- _YOUR GOAL_: Reproduce exactly the lines starting at the line that contains "Build this scene" and ending at the line that contains "COL = S.collection". Omit pictures.

- _Records contained in a dataset_:
----------------------------------------

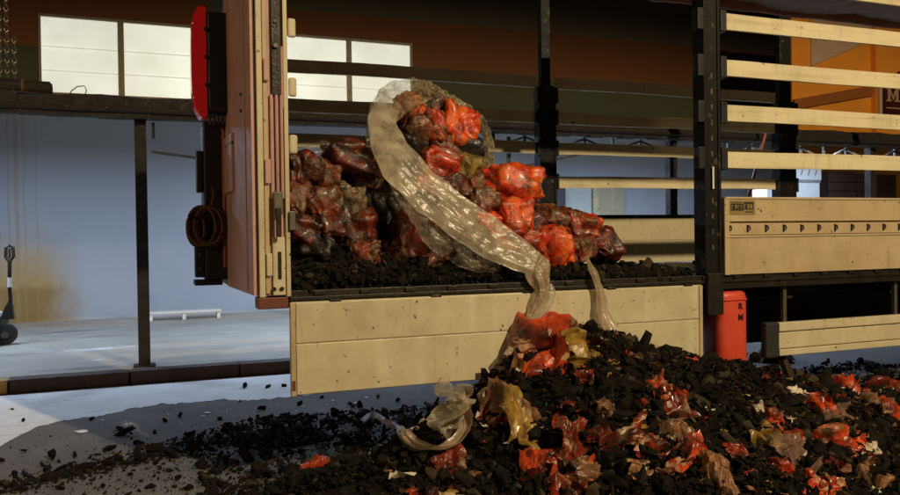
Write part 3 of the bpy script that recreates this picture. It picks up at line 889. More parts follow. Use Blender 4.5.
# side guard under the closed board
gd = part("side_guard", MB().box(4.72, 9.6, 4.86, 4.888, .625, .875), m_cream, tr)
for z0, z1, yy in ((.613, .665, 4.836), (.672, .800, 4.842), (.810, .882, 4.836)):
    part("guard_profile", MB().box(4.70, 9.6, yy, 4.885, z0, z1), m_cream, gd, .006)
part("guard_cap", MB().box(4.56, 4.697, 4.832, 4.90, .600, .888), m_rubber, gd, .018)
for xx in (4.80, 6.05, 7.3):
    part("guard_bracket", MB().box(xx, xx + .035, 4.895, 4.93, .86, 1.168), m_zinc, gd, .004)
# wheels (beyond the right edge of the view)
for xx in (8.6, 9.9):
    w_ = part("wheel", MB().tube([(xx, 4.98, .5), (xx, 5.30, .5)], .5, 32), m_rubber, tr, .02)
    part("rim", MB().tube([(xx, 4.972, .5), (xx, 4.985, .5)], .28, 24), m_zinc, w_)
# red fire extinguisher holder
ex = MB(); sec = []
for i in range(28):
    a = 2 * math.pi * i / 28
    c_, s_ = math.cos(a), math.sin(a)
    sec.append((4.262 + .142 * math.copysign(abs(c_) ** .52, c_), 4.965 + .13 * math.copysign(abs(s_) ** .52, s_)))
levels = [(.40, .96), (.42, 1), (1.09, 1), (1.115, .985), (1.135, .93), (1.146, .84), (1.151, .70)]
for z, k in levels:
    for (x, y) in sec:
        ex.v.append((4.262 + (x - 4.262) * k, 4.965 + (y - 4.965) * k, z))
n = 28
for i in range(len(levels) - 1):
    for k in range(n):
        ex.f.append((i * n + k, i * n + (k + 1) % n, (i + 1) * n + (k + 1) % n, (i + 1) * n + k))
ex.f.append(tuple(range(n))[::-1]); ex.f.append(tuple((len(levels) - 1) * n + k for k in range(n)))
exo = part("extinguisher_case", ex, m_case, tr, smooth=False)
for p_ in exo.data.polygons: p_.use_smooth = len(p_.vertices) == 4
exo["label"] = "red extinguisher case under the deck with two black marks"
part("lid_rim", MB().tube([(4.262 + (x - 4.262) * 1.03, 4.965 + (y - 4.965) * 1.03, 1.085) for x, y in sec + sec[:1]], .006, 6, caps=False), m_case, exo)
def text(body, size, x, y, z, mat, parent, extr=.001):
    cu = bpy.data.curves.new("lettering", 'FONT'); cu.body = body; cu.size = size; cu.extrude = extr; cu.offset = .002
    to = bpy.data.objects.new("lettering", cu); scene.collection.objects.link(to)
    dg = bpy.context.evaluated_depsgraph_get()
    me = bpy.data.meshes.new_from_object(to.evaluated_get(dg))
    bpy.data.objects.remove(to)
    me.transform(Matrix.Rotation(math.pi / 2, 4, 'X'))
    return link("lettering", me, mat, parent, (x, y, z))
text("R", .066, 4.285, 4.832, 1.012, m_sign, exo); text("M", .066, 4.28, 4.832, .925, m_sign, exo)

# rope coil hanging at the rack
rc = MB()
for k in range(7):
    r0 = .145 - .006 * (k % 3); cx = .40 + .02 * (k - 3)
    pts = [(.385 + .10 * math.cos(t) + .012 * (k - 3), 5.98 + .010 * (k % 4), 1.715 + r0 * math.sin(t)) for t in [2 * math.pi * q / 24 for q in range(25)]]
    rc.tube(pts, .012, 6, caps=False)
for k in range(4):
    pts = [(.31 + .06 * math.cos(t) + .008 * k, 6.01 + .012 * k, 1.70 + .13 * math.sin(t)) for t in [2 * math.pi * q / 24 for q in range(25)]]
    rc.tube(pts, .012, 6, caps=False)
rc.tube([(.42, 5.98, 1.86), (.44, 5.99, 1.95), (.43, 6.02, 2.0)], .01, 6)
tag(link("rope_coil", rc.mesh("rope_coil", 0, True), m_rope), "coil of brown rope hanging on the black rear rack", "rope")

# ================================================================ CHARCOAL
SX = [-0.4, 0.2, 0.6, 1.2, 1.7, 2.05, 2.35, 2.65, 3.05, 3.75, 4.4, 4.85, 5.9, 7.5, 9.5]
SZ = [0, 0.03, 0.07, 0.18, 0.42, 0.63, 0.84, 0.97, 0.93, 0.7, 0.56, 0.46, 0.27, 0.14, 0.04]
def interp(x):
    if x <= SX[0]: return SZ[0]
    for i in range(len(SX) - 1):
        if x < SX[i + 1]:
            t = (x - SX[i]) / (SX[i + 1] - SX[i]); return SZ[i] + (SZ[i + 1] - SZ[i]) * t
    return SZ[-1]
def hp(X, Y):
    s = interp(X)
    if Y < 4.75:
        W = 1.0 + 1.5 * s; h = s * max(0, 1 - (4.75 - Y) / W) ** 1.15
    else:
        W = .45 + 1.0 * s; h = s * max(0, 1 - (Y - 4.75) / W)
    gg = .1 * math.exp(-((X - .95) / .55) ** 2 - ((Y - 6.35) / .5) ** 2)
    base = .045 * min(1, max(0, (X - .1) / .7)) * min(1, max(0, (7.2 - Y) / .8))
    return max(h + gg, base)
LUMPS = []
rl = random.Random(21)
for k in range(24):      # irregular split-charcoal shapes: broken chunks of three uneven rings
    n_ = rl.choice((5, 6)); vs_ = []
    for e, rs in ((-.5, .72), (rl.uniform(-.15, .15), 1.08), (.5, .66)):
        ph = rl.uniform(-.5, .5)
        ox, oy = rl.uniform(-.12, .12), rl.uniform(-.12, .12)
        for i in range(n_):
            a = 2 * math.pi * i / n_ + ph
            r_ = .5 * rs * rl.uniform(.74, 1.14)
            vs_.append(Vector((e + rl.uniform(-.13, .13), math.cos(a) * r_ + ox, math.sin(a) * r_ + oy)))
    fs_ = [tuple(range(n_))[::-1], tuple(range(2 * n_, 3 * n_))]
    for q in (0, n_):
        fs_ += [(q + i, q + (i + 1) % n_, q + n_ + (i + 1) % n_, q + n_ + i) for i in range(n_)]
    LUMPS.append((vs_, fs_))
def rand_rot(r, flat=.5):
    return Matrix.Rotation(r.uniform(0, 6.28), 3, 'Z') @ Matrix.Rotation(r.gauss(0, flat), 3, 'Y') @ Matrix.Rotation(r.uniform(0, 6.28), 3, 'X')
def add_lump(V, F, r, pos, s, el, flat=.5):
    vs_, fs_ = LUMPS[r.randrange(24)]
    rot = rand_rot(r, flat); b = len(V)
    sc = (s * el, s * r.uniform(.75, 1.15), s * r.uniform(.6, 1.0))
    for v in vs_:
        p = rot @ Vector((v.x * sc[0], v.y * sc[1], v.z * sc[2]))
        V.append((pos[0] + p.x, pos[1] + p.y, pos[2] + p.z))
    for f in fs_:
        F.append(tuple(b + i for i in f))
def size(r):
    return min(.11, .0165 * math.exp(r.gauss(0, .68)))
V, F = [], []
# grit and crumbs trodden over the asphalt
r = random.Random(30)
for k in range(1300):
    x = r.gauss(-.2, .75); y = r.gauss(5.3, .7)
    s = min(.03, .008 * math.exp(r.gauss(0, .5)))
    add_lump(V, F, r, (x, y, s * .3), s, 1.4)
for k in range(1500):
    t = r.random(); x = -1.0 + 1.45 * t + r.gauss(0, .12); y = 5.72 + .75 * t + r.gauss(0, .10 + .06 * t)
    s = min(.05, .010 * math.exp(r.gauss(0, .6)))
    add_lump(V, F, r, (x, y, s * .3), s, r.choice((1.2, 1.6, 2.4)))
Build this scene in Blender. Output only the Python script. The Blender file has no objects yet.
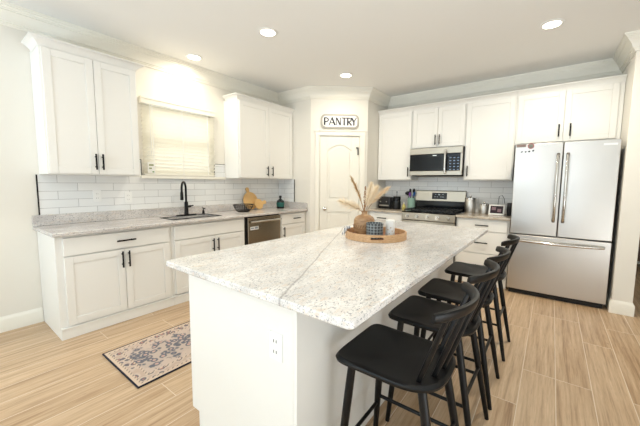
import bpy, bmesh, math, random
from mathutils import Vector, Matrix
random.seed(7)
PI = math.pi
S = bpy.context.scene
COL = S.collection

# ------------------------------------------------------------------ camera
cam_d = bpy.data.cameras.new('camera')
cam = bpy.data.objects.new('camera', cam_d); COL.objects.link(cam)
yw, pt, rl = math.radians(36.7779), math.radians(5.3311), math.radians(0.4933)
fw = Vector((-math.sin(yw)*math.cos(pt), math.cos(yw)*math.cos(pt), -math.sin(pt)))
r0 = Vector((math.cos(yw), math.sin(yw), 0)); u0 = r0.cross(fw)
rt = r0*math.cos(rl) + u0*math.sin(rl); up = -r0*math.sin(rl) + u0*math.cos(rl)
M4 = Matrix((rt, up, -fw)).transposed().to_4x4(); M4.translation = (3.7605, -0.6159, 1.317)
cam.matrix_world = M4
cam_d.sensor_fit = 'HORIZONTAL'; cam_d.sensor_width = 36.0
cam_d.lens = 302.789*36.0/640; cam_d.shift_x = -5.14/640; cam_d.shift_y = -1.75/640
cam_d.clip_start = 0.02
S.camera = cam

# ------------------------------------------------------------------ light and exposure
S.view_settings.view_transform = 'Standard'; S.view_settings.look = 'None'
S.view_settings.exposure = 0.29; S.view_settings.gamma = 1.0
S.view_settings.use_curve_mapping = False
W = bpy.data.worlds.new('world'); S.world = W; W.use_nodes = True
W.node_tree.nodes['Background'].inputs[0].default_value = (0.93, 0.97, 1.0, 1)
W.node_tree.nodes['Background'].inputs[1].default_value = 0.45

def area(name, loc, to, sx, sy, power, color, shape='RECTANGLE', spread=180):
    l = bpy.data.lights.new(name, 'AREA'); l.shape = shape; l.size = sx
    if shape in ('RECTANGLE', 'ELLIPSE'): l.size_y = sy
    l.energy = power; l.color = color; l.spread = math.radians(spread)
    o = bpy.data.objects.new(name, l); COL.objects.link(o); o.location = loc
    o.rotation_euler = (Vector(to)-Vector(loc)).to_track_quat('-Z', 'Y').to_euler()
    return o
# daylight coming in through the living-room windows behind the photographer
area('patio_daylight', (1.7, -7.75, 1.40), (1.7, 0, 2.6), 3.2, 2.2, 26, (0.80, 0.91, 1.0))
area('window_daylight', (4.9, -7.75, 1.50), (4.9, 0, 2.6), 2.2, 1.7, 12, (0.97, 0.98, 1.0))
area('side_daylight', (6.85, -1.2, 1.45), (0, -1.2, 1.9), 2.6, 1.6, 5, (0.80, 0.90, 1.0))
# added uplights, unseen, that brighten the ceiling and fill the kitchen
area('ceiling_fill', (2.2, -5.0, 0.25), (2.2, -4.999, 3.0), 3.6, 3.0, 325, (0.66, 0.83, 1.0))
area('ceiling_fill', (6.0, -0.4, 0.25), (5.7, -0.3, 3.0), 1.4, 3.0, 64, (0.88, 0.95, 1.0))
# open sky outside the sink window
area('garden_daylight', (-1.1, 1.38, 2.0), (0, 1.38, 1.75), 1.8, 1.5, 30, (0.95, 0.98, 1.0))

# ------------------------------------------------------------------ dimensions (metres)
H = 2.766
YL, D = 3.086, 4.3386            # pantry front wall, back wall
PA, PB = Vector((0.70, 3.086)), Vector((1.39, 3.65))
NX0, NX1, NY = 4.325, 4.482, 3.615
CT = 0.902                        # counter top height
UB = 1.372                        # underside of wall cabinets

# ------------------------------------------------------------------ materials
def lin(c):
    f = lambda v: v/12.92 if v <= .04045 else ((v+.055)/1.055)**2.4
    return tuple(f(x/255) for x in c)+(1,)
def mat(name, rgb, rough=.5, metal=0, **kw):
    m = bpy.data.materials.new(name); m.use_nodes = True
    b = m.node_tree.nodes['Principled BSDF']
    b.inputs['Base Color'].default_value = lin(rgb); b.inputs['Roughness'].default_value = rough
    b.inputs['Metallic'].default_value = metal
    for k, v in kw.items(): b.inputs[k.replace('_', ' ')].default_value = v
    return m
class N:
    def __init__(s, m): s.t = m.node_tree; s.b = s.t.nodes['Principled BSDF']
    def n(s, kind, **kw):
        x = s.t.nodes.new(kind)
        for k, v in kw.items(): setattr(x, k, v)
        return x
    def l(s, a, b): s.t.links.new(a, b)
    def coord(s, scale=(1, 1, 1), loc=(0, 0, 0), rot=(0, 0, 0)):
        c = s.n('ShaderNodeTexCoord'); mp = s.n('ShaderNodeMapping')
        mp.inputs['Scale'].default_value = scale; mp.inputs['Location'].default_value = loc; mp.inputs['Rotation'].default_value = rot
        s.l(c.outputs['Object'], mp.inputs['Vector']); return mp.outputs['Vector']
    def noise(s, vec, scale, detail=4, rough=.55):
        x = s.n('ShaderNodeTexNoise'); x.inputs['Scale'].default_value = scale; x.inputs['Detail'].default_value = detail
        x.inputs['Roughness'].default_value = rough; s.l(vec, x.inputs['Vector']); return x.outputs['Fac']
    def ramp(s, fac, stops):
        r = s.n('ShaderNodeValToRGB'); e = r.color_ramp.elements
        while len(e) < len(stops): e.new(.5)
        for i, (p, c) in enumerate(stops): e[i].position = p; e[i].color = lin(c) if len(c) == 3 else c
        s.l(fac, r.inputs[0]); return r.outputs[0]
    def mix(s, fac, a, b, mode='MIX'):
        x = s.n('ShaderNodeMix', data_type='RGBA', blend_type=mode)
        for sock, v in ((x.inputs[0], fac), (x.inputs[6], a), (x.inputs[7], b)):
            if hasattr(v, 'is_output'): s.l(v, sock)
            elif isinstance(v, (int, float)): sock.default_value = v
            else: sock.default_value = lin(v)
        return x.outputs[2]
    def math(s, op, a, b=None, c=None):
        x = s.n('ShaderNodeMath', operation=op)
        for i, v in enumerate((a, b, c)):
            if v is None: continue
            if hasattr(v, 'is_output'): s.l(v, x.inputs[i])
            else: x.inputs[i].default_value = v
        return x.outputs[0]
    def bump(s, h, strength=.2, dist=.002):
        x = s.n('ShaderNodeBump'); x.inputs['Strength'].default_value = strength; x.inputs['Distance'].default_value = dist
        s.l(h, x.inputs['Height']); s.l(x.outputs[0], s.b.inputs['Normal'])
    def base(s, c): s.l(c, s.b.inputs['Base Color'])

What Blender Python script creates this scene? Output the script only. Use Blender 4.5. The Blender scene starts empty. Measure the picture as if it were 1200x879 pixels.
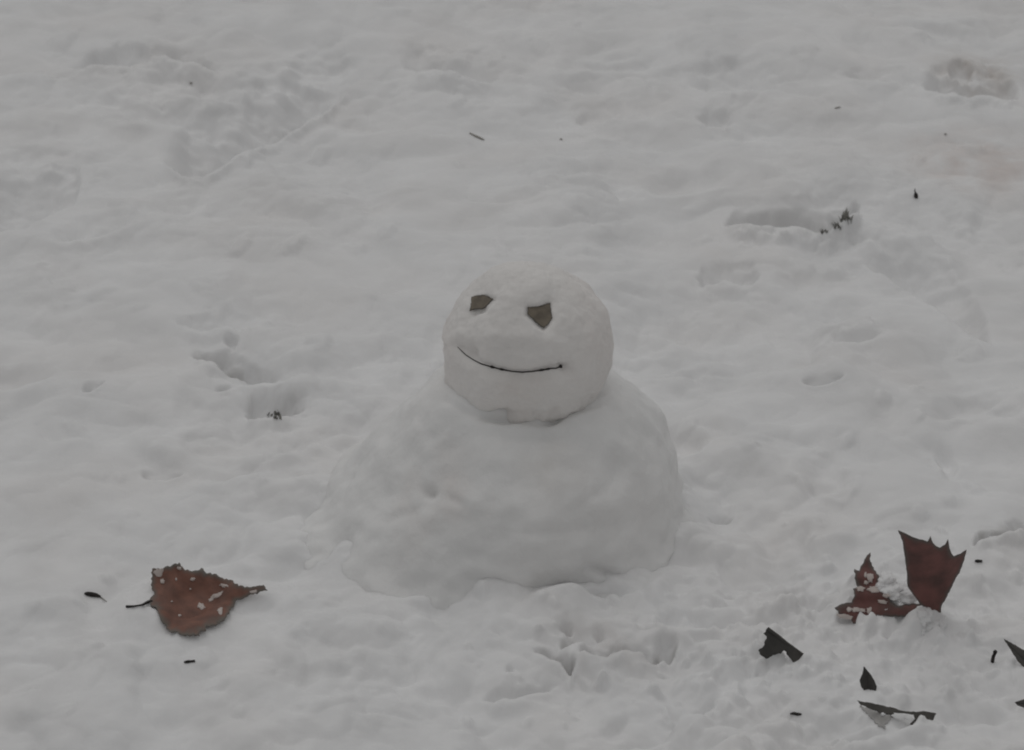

----------------------------------------

- _EXPECTED OUTPUT_:
Build this scene in Blender. Output only the Python script. The Blender file has no objects yet.
import bpy, bmesh, math, random
from mathutils import Vector, Matrix
random.seed(7)
PI = math.pi
S = bpy.context.scene
COL = S.collection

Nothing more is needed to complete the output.